--- START OF SUPPLIED MATERIAL ---

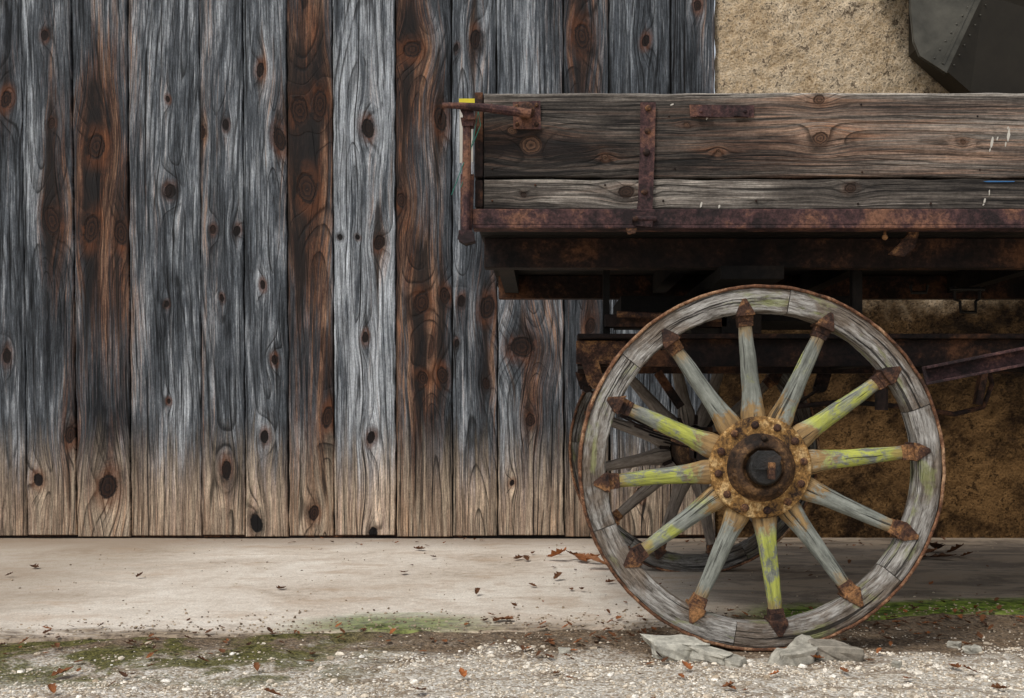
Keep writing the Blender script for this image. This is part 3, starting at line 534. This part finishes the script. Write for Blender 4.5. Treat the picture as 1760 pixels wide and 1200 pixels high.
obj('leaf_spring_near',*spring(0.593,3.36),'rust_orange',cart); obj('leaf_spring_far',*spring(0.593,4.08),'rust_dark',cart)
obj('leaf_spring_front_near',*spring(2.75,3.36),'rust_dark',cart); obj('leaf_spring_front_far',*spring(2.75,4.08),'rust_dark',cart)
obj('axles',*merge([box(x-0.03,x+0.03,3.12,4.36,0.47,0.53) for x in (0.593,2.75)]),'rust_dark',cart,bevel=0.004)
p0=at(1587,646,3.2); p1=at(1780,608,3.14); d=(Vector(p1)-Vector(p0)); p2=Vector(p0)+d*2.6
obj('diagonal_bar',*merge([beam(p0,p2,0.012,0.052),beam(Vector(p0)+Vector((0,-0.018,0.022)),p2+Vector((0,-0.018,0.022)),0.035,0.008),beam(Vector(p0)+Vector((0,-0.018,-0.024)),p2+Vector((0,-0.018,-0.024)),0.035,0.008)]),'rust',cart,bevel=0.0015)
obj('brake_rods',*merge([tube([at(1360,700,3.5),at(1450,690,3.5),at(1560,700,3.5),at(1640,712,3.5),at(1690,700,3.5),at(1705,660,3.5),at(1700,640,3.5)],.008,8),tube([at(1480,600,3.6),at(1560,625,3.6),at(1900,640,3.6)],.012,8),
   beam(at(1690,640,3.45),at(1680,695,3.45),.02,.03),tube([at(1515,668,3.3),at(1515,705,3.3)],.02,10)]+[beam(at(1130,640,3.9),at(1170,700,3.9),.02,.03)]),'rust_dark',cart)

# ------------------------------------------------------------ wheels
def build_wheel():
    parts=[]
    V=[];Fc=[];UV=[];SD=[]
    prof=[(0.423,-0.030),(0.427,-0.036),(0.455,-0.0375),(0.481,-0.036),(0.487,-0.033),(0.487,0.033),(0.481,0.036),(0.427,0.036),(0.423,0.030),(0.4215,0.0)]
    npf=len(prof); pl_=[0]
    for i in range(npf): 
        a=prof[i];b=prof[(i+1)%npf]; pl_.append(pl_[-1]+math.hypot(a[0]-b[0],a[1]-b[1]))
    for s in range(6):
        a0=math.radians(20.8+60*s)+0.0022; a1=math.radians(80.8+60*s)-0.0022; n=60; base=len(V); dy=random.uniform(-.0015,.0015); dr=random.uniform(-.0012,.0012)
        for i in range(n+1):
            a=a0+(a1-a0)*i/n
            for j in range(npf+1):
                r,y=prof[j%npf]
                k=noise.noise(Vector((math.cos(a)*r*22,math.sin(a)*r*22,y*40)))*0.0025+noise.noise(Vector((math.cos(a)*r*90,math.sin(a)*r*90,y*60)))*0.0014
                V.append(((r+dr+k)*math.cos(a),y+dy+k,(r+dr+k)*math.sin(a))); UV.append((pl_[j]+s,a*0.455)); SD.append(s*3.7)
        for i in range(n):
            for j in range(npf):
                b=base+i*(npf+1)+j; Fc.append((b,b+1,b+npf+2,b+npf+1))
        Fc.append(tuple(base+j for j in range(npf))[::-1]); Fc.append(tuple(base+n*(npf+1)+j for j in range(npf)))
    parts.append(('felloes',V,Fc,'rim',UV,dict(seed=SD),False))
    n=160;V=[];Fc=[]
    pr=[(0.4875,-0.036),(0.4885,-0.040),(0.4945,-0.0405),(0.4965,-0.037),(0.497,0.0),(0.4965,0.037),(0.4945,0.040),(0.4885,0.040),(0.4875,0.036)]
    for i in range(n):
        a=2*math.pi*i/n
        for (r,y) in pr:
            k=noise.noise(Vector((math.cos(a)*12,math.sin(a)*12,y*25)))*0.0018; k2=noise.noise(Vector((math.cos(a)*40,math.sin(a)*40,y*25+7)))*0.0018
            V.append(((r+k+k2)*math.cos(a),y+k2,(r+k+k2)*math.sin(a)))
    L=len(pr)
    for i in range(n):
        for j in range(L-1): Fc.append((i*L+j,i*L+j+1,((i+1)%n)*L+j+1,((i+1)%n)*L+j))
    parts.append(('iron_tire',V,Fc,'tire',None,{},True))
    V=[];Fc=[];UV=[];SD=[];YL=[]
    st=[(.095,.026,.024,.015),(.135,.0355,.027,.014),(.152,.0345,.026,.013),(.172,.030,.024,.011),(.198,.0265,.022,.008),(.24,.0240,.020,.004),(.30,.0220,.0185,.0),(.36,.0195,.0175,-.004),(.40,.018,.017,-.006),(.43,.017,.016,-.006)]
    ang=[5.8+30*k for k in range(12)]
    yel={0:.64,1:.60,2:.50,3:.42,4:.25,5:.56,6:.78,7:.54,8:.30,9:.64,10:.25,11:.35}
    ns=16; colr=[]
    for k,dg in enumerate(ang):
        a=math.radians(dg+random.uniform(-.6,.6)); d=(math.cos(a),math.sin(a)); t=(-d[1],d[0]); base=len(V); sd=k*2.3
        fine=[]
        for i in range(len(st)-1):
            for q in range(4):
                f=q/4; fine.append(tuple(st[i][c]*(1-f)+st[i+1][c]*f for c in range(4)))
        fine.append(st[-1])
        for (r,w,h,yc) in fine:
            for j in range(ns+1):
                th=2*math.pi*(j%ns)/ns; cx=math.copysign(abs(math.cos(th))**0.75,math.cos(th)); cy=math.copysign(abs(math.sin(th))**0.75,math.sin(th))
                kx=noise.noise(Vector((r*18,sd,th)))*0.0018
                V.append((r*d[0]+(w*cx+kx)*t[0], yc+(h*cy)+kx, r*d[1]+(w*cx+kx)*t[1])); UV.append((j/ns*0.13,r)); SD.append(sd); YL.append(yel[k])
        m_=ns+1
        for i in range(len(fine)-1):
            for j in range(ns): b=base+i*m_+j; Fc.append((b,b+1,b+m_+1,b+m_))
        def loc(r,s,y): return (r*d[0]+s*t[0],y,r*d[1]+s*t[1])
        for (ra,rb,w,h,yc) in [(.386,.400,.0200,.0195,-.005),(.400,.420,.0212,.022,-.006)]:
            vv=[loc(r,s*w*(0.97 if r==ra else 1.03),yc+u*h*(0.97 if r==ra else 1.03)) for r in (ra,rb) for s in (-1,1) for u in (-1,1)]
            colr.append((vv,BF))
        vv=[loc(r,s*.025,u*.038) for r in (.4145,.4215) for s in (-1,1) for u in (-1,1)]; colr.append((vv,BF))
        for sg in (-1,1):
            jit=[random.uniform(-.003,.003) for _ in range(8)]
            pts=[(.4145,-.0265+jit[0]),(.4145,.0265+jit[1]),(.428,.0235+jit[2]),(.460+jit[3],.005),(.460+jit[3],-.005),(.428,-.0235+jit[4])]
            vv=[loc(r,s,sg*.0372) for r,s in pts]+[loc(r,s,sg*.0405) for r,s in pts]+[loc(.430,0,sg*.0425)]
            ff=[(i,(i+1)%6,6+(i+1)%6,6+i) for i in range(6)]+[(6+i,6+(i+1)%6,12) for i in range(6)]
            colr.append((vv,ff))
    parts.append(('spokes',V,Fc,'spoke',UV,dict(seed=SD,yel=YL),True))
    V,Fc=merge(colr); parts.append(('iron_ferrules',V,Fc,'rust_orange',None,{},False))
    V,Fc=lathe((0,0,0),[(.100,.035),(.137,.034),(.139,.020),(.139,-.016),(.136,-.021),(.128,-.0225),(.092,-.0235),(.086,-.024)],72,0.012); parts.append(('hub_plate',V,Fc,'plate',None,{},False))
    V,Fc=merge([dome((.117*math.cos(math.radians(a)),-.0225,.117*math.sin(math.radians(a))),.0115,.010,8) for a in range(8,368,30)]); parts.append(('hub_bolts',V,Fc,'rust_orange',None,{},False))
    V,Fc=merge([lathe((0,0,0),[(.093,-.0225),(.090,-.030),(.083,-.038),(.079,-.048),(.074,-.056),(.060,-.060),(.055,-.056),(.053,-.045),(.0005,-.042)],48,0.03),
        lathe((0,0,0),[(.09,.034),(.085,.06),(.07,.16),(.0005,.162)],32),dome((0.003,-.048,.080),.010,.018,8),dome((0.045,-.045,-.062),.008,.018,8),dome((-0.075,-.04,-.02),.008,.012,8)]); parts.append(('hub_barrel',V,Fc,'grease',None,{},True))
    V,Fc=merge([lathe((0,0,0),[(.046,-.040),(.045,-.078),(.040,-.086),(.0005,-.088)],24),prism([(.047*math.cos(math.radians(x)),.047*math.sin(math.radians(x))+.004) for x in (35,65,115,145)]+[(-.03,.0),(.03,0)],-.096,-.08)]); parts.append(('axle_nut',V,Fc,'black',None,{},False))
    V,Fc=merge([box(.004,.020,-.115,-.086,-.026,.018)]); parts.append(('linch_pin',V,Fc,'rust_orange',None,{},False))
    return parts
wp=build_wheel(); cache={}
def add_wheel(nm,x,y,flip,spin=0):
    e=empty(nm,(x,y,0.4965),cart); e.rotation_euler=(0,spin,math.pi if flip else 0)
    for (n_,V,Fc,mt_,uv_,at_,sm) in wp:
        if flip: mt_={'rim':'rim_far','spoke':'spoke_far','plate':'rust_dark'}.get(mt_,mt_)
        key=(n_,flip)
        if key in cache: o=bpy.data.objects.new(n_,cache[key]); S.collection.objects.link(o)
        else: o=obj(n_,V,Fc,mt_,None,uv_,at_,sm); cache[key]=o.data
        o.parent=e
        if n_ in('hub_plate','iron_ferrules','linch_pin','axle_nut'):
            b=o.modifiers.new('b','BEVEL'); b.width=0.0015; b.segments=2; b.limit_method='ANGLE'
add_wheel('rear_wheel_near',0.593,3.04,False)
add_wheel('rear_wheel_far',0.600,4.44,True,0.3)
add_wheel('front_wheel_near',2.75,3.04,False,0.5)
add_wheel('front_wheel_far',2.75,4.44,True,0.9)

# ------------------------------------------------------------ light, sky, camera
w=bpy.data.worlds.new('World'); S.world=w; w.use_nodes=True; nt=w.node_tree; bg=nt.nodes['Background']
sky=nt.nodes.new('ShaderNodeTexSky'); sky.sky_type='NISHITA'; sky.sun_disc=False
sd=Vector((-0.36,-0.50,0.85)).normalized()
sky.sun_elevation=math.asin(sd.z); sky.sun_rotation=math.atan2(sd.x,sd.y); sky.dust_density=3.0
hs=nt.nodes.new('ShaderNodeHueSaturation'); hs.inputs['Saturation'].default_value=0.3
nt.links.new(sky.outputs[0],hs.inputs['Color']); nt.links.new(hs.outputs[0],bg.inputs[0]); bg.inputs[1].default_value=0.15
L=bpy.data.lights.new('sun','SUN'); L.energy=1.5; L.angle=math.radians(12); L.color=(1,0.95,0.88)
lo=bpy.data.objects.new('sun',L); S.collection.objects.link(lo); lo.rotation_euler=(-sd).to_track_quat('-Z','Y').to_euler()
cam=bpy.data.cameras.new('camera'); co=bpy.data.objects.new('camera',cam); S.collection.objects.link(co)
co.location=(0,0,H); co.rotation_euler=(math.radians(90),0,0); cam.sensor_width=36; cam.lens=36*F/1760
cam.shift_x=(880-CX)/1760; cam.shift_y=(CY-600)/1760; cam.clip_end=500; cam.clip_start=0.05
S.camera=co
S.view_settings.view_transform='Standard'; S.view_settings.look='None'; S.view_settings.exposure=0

--- END OF SUPPLIED MATERIAL ---

● **DIRECTIONS FOR THIS TASK**
From the data above, work out how many lines hold "False". Answer with the number alone.

● **RESULT**
9